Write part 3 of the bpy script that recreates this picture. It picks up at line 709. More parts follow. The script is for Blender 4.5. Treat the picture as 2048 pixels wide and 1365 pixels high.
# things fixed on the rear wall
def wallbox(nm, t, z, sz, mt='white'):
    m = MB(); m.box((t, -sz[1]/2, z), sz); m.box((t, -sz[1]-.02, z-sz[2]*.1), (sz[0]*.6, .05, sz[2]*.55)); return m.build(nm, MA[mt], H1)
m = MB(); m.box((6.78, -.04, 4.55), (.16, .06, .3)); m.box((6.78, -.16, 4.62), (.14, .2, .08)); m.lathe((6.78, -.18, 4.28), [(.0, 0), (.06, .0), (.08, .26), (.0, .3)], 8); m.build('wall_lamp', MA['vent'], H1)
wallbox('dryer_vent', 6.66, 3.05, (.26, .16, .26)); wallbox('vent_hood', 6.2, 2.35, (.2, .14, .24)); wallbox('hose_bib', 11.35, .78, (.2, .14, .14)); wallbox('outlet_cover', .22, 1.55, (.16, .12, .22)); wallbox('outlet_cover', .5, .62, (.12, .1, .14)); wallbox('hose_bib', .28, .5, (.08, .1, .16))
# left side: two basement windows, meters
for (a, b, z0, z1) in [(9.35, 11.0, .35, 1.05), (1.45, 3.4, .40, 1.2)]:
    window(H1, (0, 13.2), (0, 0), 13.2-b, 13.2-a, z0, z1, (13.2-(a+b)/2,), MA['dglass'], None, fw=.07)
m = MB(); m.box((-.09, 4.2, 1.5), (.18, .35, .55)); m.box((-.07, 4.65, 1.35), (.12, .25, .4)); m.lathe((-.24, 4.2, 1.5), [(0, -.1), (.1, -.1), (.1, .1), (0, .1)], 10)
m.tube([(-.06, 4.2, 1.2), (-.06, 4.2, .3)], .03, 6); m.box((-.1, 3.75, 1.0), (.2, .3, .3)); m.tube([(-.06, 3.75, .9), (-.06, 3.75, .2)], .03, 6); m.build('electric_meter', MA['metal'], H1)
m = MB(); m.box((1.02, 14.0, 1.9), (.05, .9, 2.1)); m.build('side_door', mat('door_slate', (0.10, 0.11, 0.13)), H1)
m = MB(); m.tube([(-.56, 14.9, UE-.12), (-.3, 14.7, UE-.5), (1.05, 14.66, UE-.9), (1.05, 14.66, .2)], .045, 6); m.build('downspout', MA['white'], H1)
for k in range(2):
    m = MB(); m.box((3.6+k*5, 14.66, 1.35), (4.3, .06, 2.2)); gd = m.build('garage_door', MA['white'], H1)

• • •

GIVEN EXERCISE:
Type the material above out again, exactly.

THE SOLUTION:
Write part 3 of the bpy script that recreates this picture. It picks up at line 709. More parts follow. The script is for Blender 4.5. Treat the picture as 2048 pixels wide and 1365 pixels high.
# things fixed on the rear wall
def wallbox(nm, t, z, sz, mt='white'):
    m = MB(); m.box((t, -sz[1]/2, z), sz); m.box((t, -sz[1]-.02, z-sz[2]*.1), (sz[0]*.6, .05, sz[2]*.55)); return m.build(nm, MA[mt], H1)
m = MB(); m.box((6.78, -.04, 4.55), (.16, .06, .3)); m.box((6.78, -.16, 4.62), (.14, .2, .08)); m.lathe((6.78, -.18, 4.28), [(.0, 0), (.06, .0), (.08, .26), (.0, .3)], 8); m.build('wall_lamp', MA['vent'], H1)
wallbox('dryer_vent', 6.66, 3.05, (.26, .16, .26)); wallbox('vent_hood', 6.2, 2.35, (.2, .14, .24)); wallbox('hose_bib', 11.35, .78, (.2, .14, .14)); wallbox('outlet_cover', .22, 1.55, (.16, .12, .22)); wallbox('outlet_cover', .5, .62, (.12, .1, .14)); wallbox('hose_bib', .28, .5, (.08, .1, .16))
# left side: two basement windows, meters
for (a, b, z0, z1) in [(9.35, 11.0, .35, 1.05), (1.45, 3.4, .40, 1.2)]:
    window(H1, (0, 13.2), (0, 0), 13.2-b, 13.2-a, z0, z1, (13.2-(a+b)/2,), MA['dglass'], None, fw=.07)
m = MB(); m.box((-.09, 4.2, 1.5), (.18, .35, .55)); m.box((-.07, 4.65, 1.35), (.12, .25, .4)); m.lathe((-.24, 4.2, 1.5), [(0, -.1), (.1, -.1), (.1, .1), (0, .1)], 10)
m.tube([(-.06, 4.2, 1.2), (-.06, 4.2, .3)], .03, 6); m.box((-.1, 3.75, 1.0), (.2, .3, .3)); m.tube([(-.06, 3.75, .9), (-.06, 3.75, .2)], .03, 6); m.build('electric_meter', MA['metal'], H1)
m = MB(); m.box((1.02, 14.0, 1.9), (.05, .9, 2.1)); m.build('side_door', mat('door_slate', (0.10, 0.11, 0.13)), H1)
m = MB(); m.tube([(-.56, 14.9, UE-.12), (-.3, 14.7, UE-.5), (1.05, 14.66, UE-.9), (1.05, 14.66, .2)], .045, 6); m.build('downspout', MA['white'], H1)
for k in range(2):
    m = MB(); m.box((3.6+k*5, 14.66, 1.35), (4.3, .06, 2.2)); gd = m.build('garage_door', MA['white'], H1)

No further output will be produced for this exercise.